Table ronde : la démocratie paritaire en question, discours et réalités
Elles aussi, depuis sa création, ne limite pas la parité à un quota 50-50 dans les assemblées élues et leurs exécutifs, mais fait de la parité un levier de transformation des formes de pouvoir politique vers un véritable partenariat femmes-hommes pour un bien commun, et une égalité dans la différence. La parité est un levier pour sortir d’un système androcentré où le masculin désigne le genre humain.
Nous n’en sommes pas là tant les femmes sont rares aux postes supérieurs de la République, tant elles sont peu nombreuses parmi les présidents d’Intercommunalités, de Régions, de Départements.
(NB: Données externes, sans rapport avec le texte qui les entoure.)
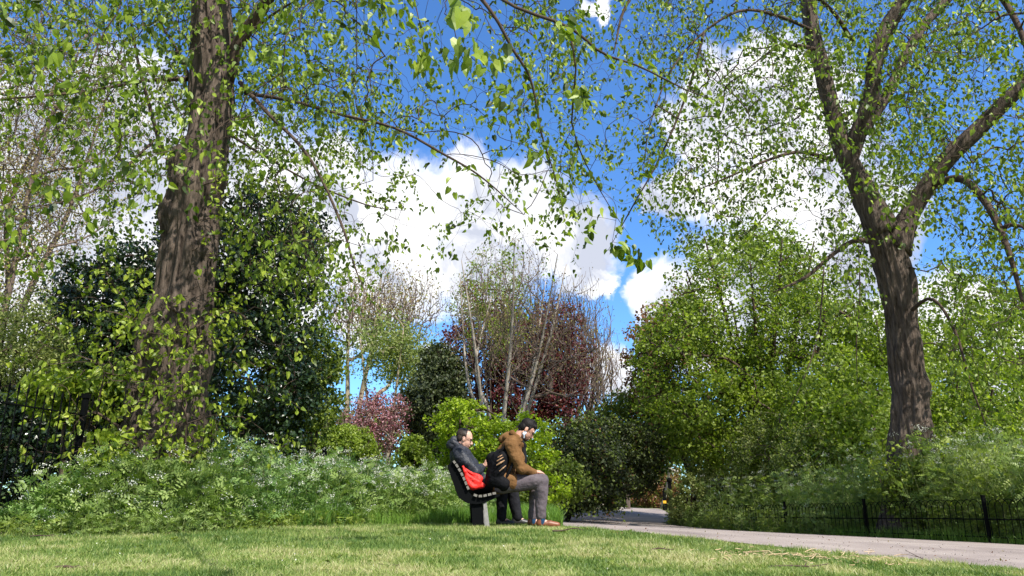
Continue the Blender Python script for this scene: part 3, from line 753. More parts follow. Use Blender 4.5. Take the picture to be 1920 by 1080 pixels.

Mais nous ne sommes plus dans une société exclusivement dirigée par des hommes. Les propos de certaines élues détentrices de pouvoir local font entendre leurs efforts pour mettre en place des formes de gouvernance plus collaboratives et délibératives, ouvertes au compromis et à la composition. Les femmes sont-elles porteuses, lentement et à bas bruit d’un renouvellement de la démocratie locale, premier signe de remédiation au malaise général de notre système de représentation ?
Encore plutôt novices dans le monde politique aux codes masculins, les femmes, comme tous les transfuges de classe, manquent de légitimité : il leur est souvent rappelé, de manière plus ou moins appuyée voire violente, que leur place n’est pas là. Une misogynie latente et tenace entretenue par certains médias fait douter de leurs compétences quel que soit le niveau considéré, et pardessus-tout de leur aptitude à être à la tête. Dans le même temps et dans le discours dominant, promouvoir une femme à un poste de gouvernement est gage de modernité !
La table ronde fera en deux temps le point en sur les avancées et les freins dans la démarche visant une démocratie paritaire.
- Un premier temps d’analyse de la situation porté par la recherche sur l’histoire politique récente de la Vème République, marquée par l’entrée en scène des femmes jusqu’au plus haut niveau.
- Un deuxième temps tourné vers la démocratie locale et les intercommunalités, porté par des personnalités expertes sur ces questions (élue locale membre de l’AMF, membre du HCE, Sénateur).